The JSE’s report also aims to help locally listed companies align their ESG reporting frameworks with recent changes in global standards. To achieve that, the JSE considered established international ESG metrics that are industry-agnostic and have universal application.

These included the Global Reporting Initiative’s (GRI) sustainability standards; the Taskforce on Climate-related Financial Disclosures (TCFD); and the International Financial Reporting Standards’ (IFRS) new International Sustainability Standards Board (ISSB).
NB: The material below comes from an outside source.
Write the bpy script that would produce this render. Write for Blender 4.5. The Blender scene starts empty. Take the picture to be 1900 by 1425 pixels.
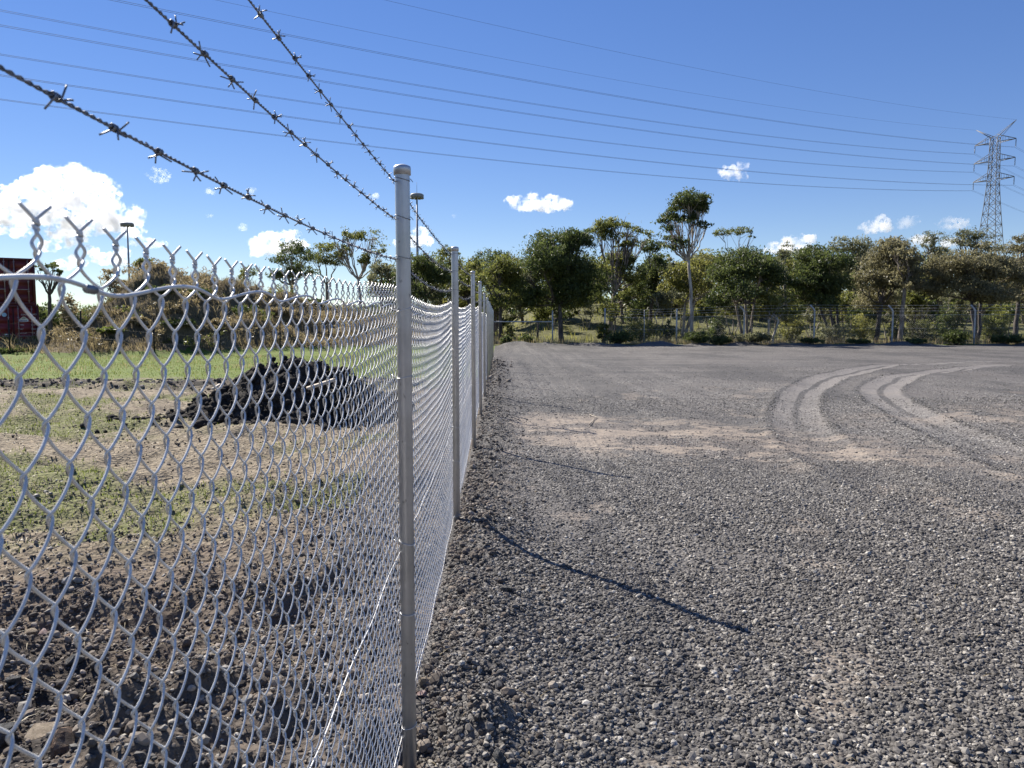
import bpy, bmesh, math, random
import numpy as np
from mathutils import Vector, Matrix

random.seed(11)
RNG = np.random.default_rng(11)
sc = bpy.context.scene
COL = sc.collection
R = math.radians

# ---------------------------------------------------------------- camera, sky, sun
CAM_H = 1.63
PITCH, YAW = R(4.50), R(0.88)
FPX = 1427.0
cam = bpy.data.cameras.new("camera")
cam.sensor_width = 36.0
cam.lens = 36.0 * FPX / 1900.0
cam.clip_start = 0.05
cam.clip_end = 20000
cam.dof.use_dof = True
cam.dof.focus_distance = 7.0
cam.dof.aperture_fstop = 17.0
cam_o = bpy.data.objects.new("camera", cam)
COL.objects.link(cam_o)
cam_o.location = (0, 0, CAM_H)
cam_o.rotation_euler = (R(90) - PITCH, 0, -YAW)
sc.camera = cam_o

SUN_EL, SUN_AZ = R(40.5), R(-39.8)          # azimuth measured from +Y towards +X
world = bpy.data.worlds.new("World")
sc.world = world
world.use_nodes = True
wn = world.node_tree
wn.nodes.clear()
sky = wn.nodes.new("ShaderNodeTexSky")
sky.sky_type = 'NISHITA'
sky.sun_disc = False
sky.sun_elevation = SUN_EL
sky.sun_rotation = SUN_AZ
sky.altitude = 1200
sky.air_density = 1.0
sky.dust_density = 0.0
sky.ozone_density = 3.0
bg = wn.nodes.new("ShaderNodeBackground")
bg.inputs[1].default_value = 0.107
wo = wn.nodes.new("ShaderNodeOutputWorld")
gam = wn.nodes.new("ShaderNodeGamma"); gam.inputs[1].default_value = 0.72
hsv = wn.nodes.new("ShaderNodeHueSaturation")
hsv.inputs['Hue'].default_value = 0.519
hsv.inputs['Saturation'].default_value = 1.42
wn.links.new(sky.outputs[0], gam.inputs[0])
wn.links.new(gam.outputs[0], hsv.inputs['Color'])
wn.links.new(hsv.outputs[0], bg.inputs[0])
wn.links.new(bg.outputs[0], wo.inputs[0])

sun = bpy.data.lights.new("sun", 'SUN')
sun.energy = 5.0
sun.angle = R(0.53)
sun.color = (1.0, 0.94, 0.85)
sun_o = bpy.data.objects.new("sun", sun)
COL.objects.link(sun_o)
SUN_DIR = Vector((math.sin(SUN_AZ) * math.cos(SUN_EL), math.cos(SUN_AZ) * math.cos(SUN_EL), math.sin(SUN_EL)))
sun_o.rotation_euler = SUN_DIR.to_track_quat('Z', 'Y').to_euler()
sun_o.location = (-20, 25, 40)

sc.view_settings.view_transform = 'Standard'
sc.view_settings.look = 'None'
sc.view_settings.exposure = 0.95
sc.view_settings.gamma = 1.0
sc.view_settings.use_curve_mapping = False
sc.render.engine = 'CYCLES'
cy = sc.cycles
cy.max_bounces = 24
cy.diffuse_bounces = 3
cy.glossy_bounces = 2
cy.transmission_bounces = 3
cy.volume_bounces = 24
cy.transparent_max_bounces = 12
cy.use_denoising = True
cy.denoiser = 'OPENIMAGEDENOISE'
cy.denoising_input_passes = 'RGB_ALBEDO_NORMAL'
cy.denoising_prefilter = 'ACCURATE'
cy.use_adaptive_sampling = False

# ---------------------------------------------------------------- helpers
CR = cam_o.rotation_euler.to_matrix()
def ray(px, py):
    v = CR @ Vector(((px - 950) / FPX, (712.5 - py) / FPX, -1.0))
    return v
def at(px, py, Y):
    v = ray(px, py); s = Y / v.y
    return Vector((v.x * s, Y, CAM_H + v.z * s))
def ground(px, py, z=0.0):
    v = ray(px, py); s = (z - CAM_H) / v.z
    return Vector((v.x * s, v.y * s, z))

def _hash(ix, iy, seed):
    h = (ix.astype(np.int64) * 374761393 + iy.astype(np.int64) * 668265263 + seed * 974634777) & 0xFFFFFFFF
    h = ((h ^ (h >> 13)) * 1274126177) & 0xFFFFFFFF
    return ((h ^ (h >> 16)) & 0xFFFF) / 65535.0
def vnoise(x, y, seed=0):
    x = np.asarray(x, float); y = np.asarray(y, float)
    ix = np.floor(x); iy = np.floor(y)
    fx = x - ix; fy = y - iy
    ix = ix.astype(np.int64); iy = iy.astype(np.int64)
    fx = fx * fx * fx * (fx * (fx * 6 - 15) + 10); fy = fy * fy * fy * (fy * (fy * 6 - 15) + 10)
    a = _hash(ix, iy, seed); b = _hash(ix + 1, iy, seed); c = _hash(ix, iy + 1, seed); d = _hash(ix + 1, iy + 1, seed)
    return (a * (1 - fx) + b * fx) * (1 - fy) + (c * (1 - fx) + d * fx) * fy - 0.5
def fbm(x, y, octv=4, seed=0, gain=0.5):
    x = np.asarray(x, float); y = np.asarray(y, float)
    s = 0; a = 1.0
    for i in range(octv):
        s = s + a * vnoise(x * (2.03 ** i) + 17.3 * i, y * (2.03 ** i) - 9.1 * i, seed + i)
        a *= gain
    return s
def sstep(a, b, x):
    t = np.clip((x - a) / (b - a), 0, 1)
    return t * t * (3 - 2 * t)

def tag(o, label=None, cat=None, group=None, kind=None):
    if label: o["label"] = label
    if cat: o["category"] = cat
    if group: o["group"] = group
    if kind: o["kind"] = kind
    return o
def mesh_np(name, V, F, smooth=False):
    """F: one index array (n,k) or a list of them with different k"""
    me = bpy.data.meshes.new(name)
    V = np.asarray(V, np.float32)
    Fs = F if isinstance(F, list) else [F]
    Fs = [np.asarray(f, np.int32) for f in Fs if len(f)]
    me.vertices.add(len(V)); me.vertices.foreach_set("co", V.ravel())
    nl = sum(f.size for f in Fs); nf = sum(len(f) for f in Fs)
    me.loops.add(nl); me.loops.foreach_set("vertex_index", np.concatenate([f.ravel() for f in Fs]))
    me.polygons.add(nf)
    tot = np.concatenate([np.full(len(f), f.shape[1], np.int32) for f in Fs])
    st = np.concatenate([[0], np.cumsum(tot)[:-1]]).astype(np.int32)
    me.polygons.foreach_set("loop_start", st)
    if smooth: me.polygons.foreach_set("use_smooth", np.ones(nf, bool))
    me.update(calc_edges=True)
    return me
def link(name, me, mat=None, parent=None, loc=None):
    o = bpy.data.objects.new(name, me)
    COL.objects.link(o)
    if mat is not None and len(me.materials) == 0: me.materials.append(mat)
    if parent is not None: o.parent = parent
    if loc is not None: o.location = loc
    return o
def empty(name, loc=(0, 0, 0), rz=0.0):
    o = bpy.data.objects.new(name, None)
    COL.objects.link(o); o.location = loc; o.rotation_euler = (0, 0, rz)
    o.empty_display_size = 0.2
    return o

class MB:
    """collects tubes, boxes and raw arrays into one mesh"""
    def __init__(s): s.V = []; s.Q = []; s.T = []; s.n = 0
    def raw(s, V, Q=None, T=None):
        V = np.asarray(V, float)
        if Q is not None and len(Q): s.Q.append(np.asarray(Q) + s.n)
        if T is not None and len(T): s.T.append(np.asarray(T) + s.n)
        s.V.append(V); s.n += len(V)
    def tube(s, P, r, sides=6, caps=True):
        P = np.asarray(P, float); n = len(P)
        r = np.broadcast_to(np.asarray(r, float), (n,))
        T = np.gradient(P, axis=0); T /= np.linalg.norm(T, axis=1)[:, None] + 1e-12
        ref = np.array([0.0, 0, 1]) if abs(T[0][2]) < 0.9 else np.array([1.0, 0, 0])
        N = np.zeros_like(P); u = ref
        for i in range(n):
            u = u - T[i] * np.dot(u, T[i]); u = u / (np.linalg.norm(u) + 1e-12); N[i] = u
        B = np.cross(T, N)
        a = np.arange(sides) * 2 * math.pi / sides
        V = P[:, None, :] + r[:, None, None] * (np.cos(a)[None, :, None] * N[:, None, :] + np.sin(a)[None, :, None] * B[:, None, :])
        i = np.arange(n - 1)[:, None] * sides; j = np.arange(sides)[None, :]; k = (j + 1) % sides
        Q = np.stack([i + j, i + k, i + sides + k, i + sides + j], -1).reshape(-1, 4)
        V = V.reshape(-1, 3)
        T3 = []
        if caps:
            m = len(V)
            V = np.vstack([V, P[:1], P[-1:]])
            for q in range(sides):
                T3.append((m, (q + 1) % sides, q)); T3.append((m + 1, (n - 1) * sides + q, (n - 1) * sides + (q + 1) % sides))
        s.raw(V, Q, T3)
    def box(s, c, d, M=None):
        c = np.array(c, float); h = np.array(d, float) / 2
        V = np.array([[x, y, z] for x in (-1, 1) for y in (-1, 1) for z in (-1, 1)], float) * h
        if M is not None: V = V @ np.array(M).T
        s.raw(V + c, [(0, 1, 3, 2), (4, 6, 7, 5), (0, 4, 5, 1), (2, 3, 7, 6), (0, 2, 6, 4), (1, 5, 7, 3)])
    def lathe(s, prof, sides=24, c=(0, 0, 0)):
        n = len(prof); a = np.arange(sides) * 2 * math.pi / sides
        V = np.array([[r * math.cos(t) + c[0], r * math.sin(t) + c[1], z + c[2]] for r, z in prof for t in a])
        Q = [(i * sides + j, i * sides + (j + 1) % sides, (i + 1) * sides + (j + 1) % sides, (i + 1) * sides + j) for i in range(n - 1) for j in range(sides)]
        s.raw(V, Q)
    def mesh(s, name, smooth=False):
        F = []
        if s.Q: F.append(np.vstack(s.Q))
        if s.T: F.append(np.vstack([np.asarray(t).reshape(-1, 3) for t in s.T]))
        return mesh_np(name, np.vstack(s.V), F, smooth)
    def build(s, name, mat, parent=None, smooth=False, loc=None):
        return link(name, s.mesh(name, smooth), mat, parent, loc)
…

The JSE also took the ESG guidance of eight peer stock exchanges into account.

“It makes sense for organisations in this country to be aligned with where global expectations are in terms of ESG disclosure and performance,” said Jonathon Hanks, a director at Incite, an ESG advisory firm that assisted the JSE with its report. “Many listed companies in SA operate in Europe so they must be aligned.”

While the JSE said its disclosure guidance isn’t intended to replace any of the well-established global ESG reporting frameworks, it wants to provide local companies with standards that are tailored to the SA context and take the country’s chronically high unemployment levels and poverty into account.

“It is our hope that this set of guidance documents will be a valuable resource and tool to all our listed companies, regardless of size or sector, and we look forward to receiving your comments and feedback as we refine this work in preparation for the final document to be published in 2022,” said Fourie.